Wertenbaker’s brilliant play is full of timeless insights, humanity and brutality. It might be unusual fare for the regular audiences of Amateur Players of Sherborne – the only non-professional company I know still to keep the word “amateur” in its title. Director Jane McKenna and her cast and crew have done every possible thing to prove that it really IS just another word in this extraordinary, almost immersive, production on at the Studio until Saturday, and sold out weeks ago.

Owning their premises has meant that a great deal of time and imagination has gone into preparing the stage and auditorium for the six performances. Jane McKenna has not just directed, but masterminded the sets, soundscape and costumes (many of which she made, including all the accurate military uniforms). The result for the audience is a Redcoat greeting and a five-step journey from the junction of Coombe and Blackberry Lane in 2026 into a creaking hulk crossing the ocean in 1786, and on to an encamped beach that will become Sydney.

Hungry, dirty and frightened convicts huddle, watched over by dispirited soldiers. The women take what comfort they can, selling themselves to the frustrated soldiers, who have left wives and children at home in England.

This is the place Captain Arthur Phillip has been called out of retirement to civilise, and as well as the construction of towns, his idea is to introduce the convicts to the culture their lives have so far lacked. He gives the diffident Lt Ralph Clark the charge of producing a play, Farquhar’s comedy The Recruiting Officer, with the deportees as the cast. These women and men have been sent away from their country, for their country’s good. And now they are thinking, for the first time, about what “country” means to them.

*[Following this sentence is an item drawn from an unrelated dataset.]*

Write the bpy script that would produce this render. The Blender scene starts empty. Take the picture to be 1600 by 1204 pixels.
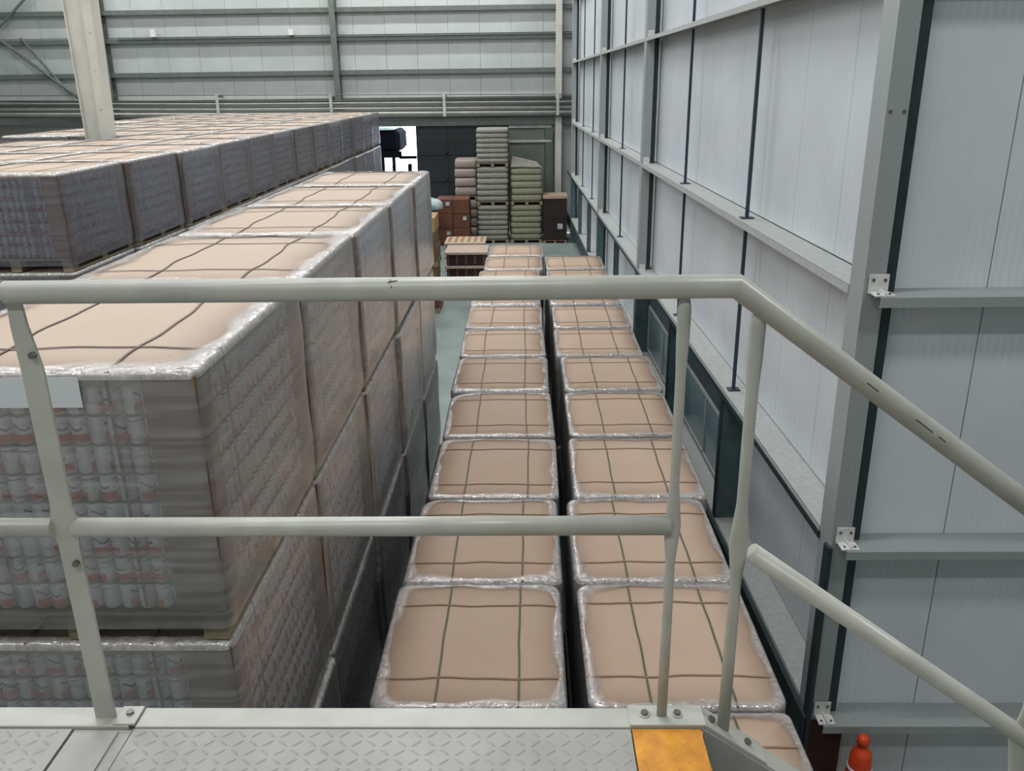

APS has gathered a powerful cast to perform this challenging play, 15 actors doubling up in 24 roles. The enveloping nature of this production calls on them to bring to life very different people. Andrew Holt creates not only Lt Gov Ross, a formidably intransigent solder, but also an oddly poignant version of the hangman, Freeman. Andrew Middleton makes the Jewish outsider Wisehammer a thoughtful, caring and gentle thief, in love with words and their meaning. Gary Brooks’s Harry Brewer is literally mad for the love of the wary Duckling Smith (Hazel Perrett). Maureen Nethercott viscerally inhabits Liz Morden, a woman whose life was wrecked almost at birth. Bev Taylor-Wade’s Dabby Bryant, a Devon-born mariner who knows she has the navigational skills to get home, is the garrulous glue of the women’s camp. Robert Sideway was a thief who loved the London stage, and Clive Miller is making the most of his histrionic tendencies. Charlotte Berry’s shy reader, Mary Brenham, blossoms under the attention of Sam Frost’s Lt Clark, the man who must make the play happen. Patrick Knox is the perfect Capt Phillip, a man you know has Aristotle and Cicero on his bookstand.

The indigenous inhabitants of Australia are represented here by an Aboriginal painting and the voice of Warren Clements, and the director has added a new ending, sending her audience back out to the 21st century with the uncomfortable certainty that nothing changes – and we never learn.

Much as I hate the cliche “next level”, there is no doubt that this production has taken the already-excellent APS to a new tier.